Set task
Copy the lines below verbatim, beginning with the line that includes "Continue the Blender Python script for this scene: part 3, from" and continuing to the end; leave out everything before it.

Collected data
★ ★ ★

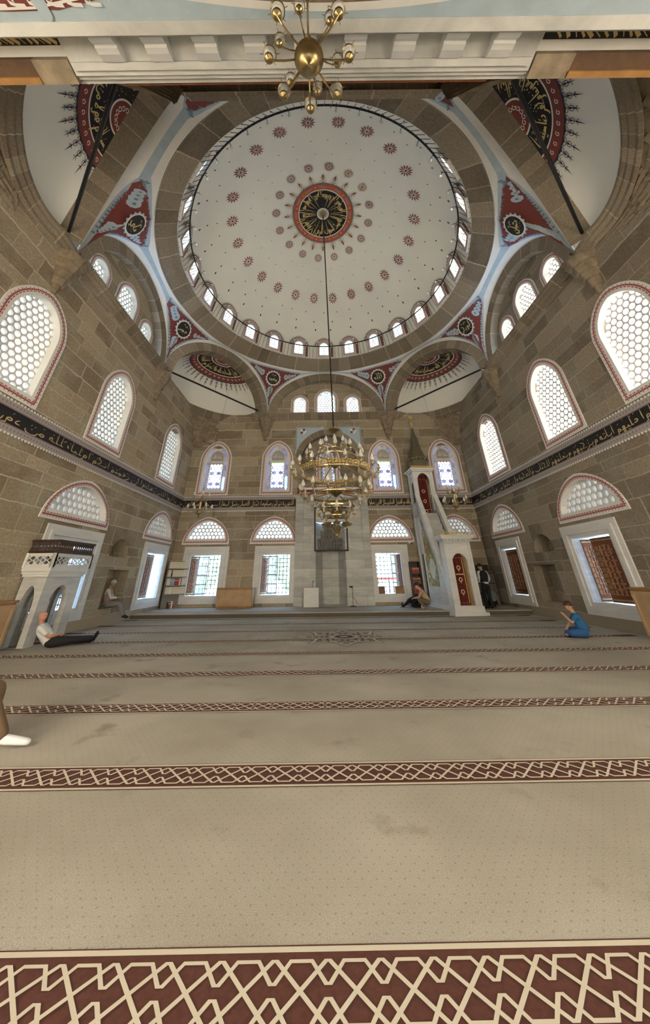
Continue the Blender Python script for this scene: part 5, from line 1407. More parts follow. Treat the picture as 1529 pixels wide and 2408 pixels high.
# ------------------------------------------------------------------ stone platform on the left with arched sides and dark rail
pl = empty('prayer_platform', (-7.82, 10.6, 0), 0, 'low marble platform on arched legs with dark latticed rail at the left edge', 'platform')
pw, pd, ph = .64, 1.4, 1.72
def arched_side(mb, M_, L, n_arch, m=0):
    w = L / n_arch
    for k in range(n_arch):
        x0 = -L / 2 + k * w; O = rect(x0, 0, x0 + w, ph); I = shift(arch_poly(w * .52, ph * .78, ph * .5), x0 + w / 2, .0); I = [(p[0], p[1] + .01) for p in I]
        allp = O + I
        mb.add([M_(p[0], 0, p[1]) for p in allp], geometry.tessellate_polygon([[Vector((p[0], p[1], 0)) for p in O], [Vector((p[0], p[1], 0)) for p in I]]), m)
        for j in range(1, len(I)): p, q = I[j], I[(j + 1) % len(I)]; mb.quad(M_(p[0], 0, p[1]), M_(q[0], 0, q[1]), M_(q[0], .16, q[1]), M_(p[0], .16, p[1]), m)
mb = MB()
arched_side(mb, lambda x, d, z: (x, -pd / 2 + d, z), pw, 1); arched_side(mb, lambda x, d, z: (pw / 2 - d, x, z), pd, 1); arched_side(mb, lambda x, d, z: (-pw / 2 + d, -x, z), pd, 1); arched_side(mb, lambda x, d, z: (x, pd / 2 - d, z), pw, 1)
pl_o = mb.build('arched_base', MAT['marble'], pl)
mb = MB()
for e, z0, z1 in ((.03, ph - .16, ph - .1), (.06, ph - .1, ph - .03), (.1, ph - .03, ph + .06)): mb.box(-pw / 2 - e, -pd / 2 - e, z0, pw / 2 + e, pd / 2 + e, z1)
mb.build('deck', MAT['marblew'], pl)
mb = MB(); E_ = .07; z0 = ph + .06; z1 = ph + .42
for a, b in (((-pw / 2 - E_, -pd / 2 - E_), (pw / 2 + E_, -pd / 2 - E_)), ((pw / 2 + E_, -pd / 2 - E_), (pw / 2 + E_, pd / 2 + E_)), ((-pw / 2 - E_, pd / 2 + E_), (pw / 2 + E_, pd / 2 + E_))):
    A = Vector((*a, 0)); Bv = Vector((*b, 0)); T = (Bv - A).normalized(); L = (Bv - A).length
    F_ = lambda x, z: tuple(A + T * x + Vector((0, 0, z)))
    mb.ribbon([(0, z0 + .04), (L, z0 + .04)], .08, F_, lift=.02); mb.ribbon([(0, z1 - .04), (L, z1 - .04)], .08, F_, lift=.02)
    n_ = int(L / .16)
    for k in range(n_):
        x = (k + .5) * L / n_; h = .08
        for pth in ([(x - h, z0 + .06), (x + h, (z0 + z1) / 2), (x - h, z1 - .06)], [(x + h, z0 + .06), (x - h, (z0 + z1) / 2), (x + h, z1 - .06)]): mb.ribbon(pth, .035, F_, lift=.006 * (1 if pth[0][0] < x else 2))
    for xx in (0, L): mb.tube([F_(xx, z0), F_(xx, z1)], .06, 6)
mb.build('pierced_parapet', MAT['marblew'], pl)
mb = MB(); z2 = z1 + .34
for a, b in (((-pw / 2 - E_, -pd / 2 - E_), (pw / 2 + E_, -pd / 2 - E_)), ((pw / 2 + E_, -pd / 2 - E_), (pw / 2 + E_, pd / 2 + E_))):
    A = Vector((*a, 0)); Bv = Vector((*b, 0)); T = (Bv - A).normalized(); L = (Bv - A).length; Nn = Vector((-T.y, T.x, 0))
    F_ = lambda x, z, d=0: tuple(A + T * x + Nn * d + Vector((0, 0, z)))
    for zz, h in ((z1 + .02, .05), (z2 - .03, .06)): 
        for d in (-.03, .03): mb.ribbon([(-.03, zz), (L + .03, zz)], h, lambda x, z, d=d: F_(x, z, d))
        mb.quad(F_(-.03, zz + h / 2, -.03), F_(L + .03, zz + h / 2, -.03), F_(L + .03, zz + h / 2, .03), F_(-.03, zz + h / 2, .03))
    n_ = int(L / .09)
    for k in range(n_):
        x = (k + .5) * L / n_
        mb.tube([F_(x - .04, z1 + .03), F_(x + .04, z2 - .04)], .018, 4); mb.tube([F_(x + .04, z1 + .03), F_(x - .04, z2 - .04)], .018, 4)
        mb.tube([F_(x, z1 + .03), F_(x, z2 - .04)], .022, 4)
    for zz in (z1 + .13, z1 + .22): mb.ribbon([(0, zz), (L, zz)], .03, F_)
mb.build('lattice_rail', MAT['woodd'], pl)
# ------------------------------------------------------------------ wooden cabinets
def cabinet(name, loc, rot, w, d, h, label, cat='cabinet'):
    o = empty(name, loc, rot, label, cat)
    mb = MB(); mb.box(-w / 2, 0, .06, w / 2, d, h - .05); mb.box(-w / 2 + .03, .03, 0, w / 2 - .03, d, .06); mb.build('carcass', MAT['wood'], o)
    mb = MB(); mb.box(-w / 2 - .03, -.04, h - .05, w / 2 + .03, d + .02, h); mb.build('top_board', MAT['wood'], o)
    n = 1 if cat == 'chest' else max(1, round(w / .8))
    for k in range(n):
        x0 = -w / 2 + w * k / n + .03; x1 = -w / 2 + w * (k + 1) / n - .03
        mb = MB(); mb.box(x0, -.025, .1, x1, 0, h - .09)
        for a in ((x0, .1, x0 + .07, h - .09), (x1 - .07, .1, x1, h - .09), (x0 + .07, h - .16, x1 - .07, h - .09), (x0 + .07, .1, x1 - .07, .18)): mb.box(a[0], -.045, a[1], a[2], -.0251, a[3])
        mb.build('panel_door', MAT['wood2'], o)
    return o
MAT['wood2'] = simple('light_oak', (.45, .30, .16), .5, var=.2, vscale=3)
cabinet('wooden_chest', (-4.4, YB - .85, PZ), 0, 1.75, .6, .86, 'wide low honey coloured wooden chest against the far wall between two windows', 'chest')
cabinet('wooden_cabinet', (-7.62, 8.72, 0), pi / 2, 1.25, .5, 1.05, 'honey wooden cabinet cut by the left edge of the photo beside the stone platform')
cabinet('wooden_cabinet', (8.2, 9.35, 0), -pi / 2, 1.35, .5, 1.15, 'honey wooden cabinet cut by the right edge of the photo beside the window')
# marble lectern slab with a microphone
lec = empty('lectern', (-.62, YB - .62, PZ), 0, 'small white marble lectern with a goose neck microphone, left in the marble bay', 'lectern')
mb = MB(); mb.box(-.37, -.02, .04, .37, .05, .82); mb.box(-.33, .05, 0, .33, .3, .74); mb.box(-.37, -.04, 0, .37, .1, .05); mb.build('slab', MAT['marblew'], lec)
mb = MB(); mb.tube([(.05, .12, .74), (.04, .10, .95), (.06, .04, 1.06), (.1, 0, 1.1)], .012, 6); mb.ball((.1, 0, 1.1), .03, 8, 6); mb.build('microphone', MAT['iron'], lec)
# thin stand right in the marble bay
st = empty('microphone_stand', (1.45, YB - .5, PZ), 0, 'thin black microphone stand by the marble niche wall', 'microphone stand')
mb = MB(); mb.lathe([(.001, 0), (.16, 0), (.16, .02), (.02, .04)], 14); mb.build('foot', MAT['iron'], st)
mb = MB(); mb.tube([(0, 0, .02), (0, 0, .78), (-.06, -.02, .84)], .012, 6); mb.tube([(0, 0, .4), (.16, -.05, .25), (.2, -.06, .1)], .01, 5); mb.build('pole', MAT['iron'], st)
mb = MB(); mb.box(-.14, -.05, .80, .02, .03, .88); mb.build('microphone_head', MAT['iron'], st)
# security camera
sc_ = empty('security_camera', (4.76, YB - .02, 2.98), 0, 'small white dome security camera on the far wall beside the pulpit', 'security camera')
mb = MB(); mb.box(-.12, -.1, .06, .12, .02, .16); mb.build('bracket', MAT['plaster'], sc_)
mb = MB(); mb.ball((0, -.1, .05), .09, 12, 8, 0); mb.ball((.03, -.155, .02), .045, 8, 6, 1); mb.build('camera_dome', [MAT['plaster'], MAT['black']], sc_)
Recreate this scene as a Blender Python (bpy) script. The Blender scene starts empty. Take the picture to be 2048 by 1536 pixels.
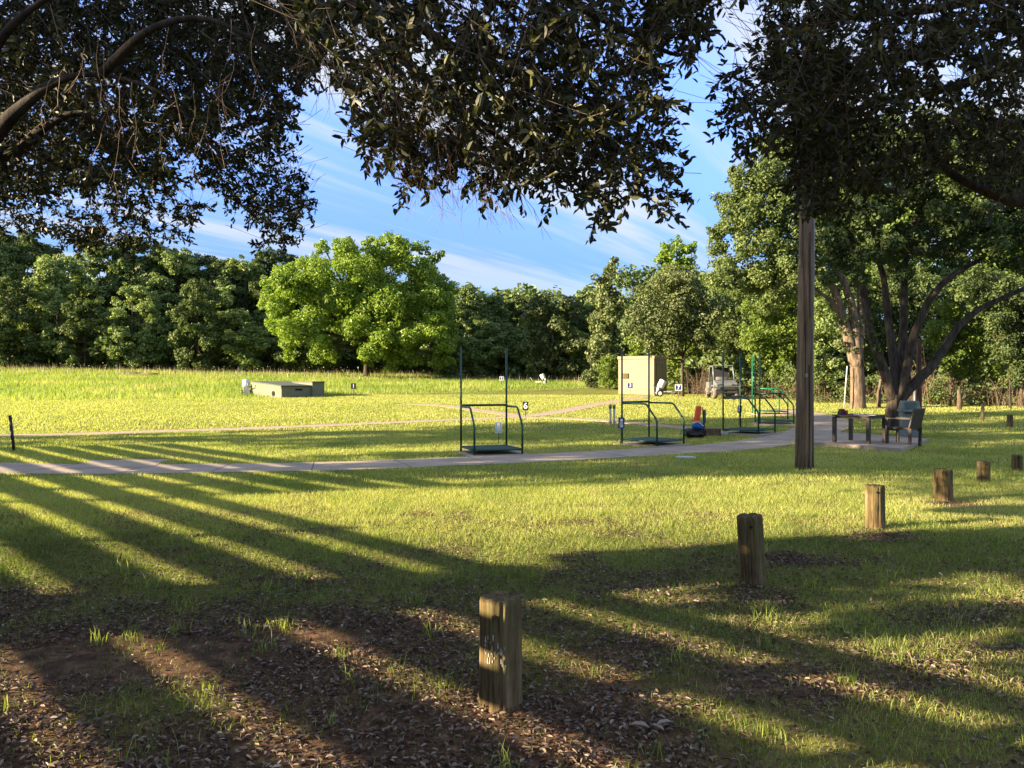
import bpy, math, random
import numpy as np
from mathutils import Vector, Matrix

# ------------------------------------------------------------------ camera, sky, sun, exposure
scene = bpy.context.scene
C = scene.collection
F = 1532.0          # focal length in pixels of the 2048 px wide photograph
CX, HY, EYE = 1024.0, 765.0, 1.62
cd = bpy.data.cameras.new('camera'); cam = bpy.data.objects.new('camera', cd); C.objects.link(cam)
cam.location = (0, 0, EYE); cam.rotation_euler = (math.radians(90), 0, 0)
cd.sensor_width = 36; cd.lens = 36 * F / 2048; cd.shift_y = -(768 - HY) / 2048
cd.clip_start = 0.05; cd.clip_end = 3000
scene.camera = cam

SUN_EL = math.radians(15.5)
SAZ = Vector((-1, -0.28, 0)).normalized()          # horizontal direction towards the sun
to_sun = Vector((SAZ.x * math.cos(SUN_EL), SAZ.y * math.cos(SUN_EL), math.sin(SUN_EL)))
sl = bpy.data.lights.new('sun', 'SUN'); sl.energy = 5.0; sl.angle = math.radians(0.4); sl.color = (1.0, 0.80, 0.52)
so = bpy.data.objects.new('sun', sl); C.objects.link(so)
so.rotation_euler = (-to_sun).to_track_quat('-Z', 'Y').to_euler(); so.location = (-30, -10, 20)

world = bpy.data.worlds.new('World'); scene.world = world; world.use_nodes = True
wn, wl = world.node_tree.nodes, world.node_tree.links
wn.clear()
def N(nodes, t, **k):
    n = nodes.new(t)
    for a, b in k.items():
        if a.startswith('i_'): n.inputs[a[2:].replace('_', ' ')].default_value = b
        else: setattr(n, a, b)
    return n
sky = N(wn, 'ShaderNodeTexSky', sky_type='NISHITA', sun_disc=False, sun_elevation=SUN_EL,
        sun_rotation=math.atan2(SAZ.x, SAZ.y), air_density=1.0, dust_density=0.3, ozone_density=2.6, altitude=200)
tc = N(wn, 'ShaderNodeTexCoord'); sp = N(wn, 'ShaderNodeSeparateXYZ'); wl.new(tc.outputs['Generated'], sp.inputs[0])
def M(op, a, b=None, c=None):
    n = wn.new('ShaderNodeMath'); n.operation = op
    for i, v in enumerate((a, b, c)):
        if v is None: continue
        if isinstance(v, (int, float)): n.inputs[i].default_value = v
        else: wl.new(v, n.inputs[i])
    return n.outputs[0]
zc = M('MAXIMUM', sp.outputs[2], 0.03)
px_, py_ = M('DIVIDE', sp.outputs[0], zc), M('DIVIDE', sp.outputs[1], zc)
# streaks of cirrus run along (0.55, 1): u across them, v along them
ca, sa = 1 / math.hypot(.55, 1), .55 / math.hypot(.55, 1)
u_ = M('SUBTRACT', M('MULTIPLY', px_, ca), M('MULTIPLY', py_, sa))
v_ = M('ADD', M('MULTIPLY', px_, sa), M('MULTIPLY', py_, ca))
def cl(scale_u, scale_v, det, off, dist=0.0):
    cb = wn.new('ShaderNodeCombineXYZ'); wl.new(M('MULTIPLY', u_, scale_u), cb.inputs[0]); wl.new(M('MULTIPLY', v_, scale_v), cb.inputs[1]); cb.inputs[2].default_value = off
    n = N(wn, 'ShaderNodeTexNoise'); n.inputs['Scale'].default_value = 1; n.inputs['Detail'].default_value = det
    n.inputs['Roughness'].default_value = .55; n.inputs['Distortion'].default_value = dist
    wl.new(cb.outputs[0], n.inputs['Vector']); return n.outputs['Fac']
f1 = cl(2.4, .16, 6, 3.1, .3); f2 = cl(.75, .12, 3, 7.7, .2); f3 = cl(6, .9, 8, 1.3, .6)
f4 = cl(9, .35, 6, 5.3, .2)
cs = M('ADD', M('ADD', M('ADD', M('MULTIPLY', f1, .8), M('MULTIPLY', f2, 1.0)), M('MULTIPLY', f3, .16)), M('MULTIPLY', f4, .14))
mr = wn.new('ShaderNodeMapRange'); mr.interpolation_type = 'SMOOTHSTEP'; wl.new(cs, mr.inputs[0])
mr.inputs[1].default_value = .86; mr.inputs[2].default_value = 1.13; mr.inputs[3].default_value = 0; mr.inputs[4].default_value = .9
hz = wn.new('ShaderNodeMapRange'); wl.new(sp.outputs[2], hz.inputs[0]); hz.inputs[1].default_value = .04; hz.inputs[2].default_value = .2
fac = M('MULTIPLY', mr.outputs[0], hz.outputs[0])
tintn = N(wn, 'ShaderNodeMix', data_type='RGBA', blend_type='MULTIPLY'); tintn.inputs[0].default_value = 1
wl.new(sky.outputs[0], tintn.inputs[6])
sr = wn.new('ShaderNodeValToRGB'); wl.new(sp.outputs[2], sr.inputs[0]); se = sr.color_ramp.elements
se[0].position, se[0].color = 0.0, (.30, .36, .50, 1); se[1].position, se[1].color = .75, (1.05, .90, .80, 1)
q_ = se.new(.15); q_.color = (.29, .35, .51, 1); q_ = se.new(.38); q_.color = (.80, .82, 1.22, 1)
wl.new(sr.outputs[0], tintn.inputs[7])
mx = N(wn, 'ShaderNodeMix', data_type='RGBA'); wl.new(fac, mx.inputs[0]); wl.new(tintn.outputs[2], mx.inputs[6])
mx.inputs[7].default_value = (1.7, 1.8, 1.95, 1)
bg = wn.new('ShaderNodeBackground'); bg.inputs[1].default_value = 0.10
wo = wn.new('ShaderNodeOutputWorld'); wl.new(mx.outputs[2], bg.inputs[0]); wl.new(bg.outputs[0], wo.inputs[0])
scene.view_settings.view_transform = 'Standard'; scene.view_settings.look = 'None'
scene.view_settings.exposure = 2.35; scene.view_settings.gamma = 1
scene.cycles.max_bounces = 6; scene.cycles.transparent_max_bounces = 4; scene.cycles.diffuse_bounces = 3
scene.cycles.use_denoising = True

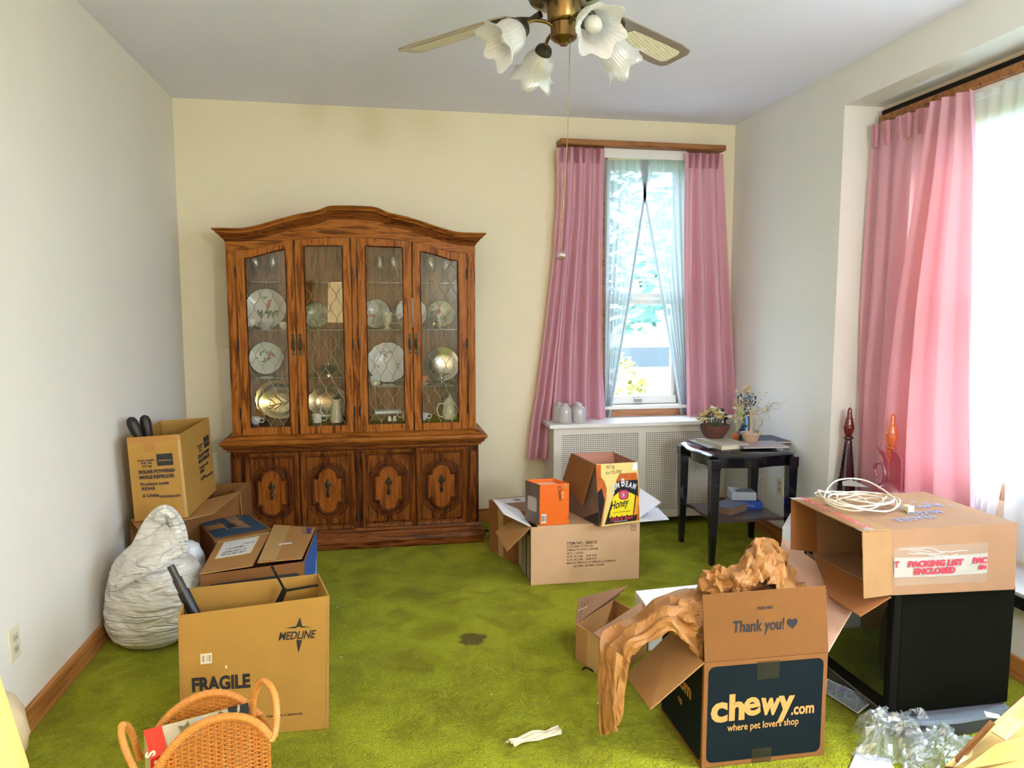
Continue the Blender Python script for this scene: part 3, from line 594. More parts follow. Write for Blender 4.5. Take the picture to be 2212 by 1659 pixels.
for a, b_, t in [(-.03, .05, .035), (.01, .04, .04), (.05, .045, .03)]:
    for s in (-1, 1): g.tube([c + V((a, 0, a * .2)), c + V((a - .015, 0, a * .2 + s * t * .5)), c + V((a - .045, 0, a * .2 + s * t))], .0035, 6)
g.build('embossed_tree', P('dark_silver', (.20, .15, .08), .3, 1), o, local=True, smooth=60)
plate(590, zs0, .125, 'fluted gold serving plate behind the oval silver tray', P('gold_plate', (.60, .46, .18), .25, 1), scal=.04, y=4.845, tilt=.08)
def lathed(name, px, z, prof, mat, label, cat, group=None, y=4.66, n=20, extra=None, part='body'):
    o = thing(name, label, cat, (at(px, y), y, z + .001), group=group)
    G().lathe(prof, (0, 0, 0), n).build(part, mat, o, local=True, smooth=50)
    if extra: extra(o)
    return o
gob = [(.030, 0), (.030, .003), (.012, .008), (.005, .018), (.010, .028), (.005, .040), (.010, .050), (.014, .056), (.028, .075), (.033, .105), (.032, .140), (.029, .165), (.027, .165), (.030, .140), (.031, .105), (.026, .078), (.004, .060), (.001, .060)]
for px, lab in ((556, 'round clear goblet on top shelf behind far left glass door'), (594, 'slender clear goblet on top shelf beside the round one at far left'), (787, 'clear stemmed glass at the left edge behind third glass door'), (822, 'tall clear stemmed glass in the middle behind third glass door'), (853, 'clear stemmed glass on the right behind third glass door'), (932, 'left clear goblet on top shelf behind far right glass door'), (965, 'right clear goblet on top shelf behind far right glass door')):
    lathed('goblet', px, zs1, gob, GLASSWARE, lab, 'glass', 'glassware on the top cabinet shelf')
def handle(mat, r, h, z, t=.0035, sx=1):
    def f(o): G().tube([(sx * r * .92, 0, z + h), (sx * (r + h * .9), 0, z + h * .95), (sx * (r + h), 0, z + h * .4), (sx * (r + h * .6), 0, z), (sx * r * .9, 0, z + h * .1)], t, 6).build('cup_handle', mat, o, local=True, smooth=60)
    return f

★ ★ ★

Finished exercise
Continue the Blender Python script for this scene: part 3, from line 594. More parts follow. Write for Blender 4.5. Take the picture to be 2212 by 1659 pixels.
for a, b_, t in [(-.03, .05, .035), (.01, .04, .04), (.05, .045, .03)]:
    for s in (-1, 1): g.tube([c + V((a, 0, a * .2)), c + V((a - .015, 0, a * .2 + s * t * .5)), c + V((a - .045, 0, a * .2 + s * t))], .0035, 6)
g.build('embossed_tree', P('dark_silver', (.20, .15, .08), .3, 1), o, local=True, smooth=60)
plate(590, zs0, .125, 'fluted gold serving plate behind the oval silver tray', P('gold_plate', (.60, .46, .18), .25, 1), scal=.04, y=4.845, tilt=.08)
def lathed(name, px, z, prof, mat, label, cat, group=None, y=4.66, n=20, extra=None, part='body'):
    o = thing(name, label, cat, (at(px, y), y, z + .001), group=group)
    G().lathe(prof, (0, 0, 0), n).build(part, mat, o, local=True, smooth=50)
    if extra: extra(o)
    return o
gob = [(.030, 0), (.030, .003), (.012, .008), (.005, .018), (.010, .028), (.005, .040), (.010, .050), (.014, .056), (.028, .075), (.033, .105), (.032, .140), (.029, .165), (.027, .165), (.030, .140), (.031, .105), (.026, .078), (.004, .060), (.001, .060)]
for px, lab in ((556, 'round clear goblet on top shelf behind far left glass door'), (594, 'slender clear goblet on top shelf beside the round one at far left'), (787, 'clear stemmed glass at the left edge behind third glass door'), (822, 'tall clear stemmed glass in the middle behind third glass door'), (853, 'clear stemmed glass on the right behind third glass door'), (932, 'left clear goblet on top shelf behind far right glass door'), (965, 'right clear goblet on top shelf behind far right glass door')):
    lathed('goblet', px, zs1, gob, GLASSWARE, lab, 'glass', 'glassware on the top cabinet shelf')
def handle(mat, r, h, z, t=.0035, sx=1):
    def f(o): G().tube([(sx * r * .92, 0, z + h), (sx * (r + h * .9), 0, z + h * .95), (sx * (r + h), 0, z + h * .4), (sx * (r + h * .6), 0, z), (sx * r * .9, 0, z + h * .1)], t, 6).build('cup_handle', mat, o, local=True, smooth=60)
    return f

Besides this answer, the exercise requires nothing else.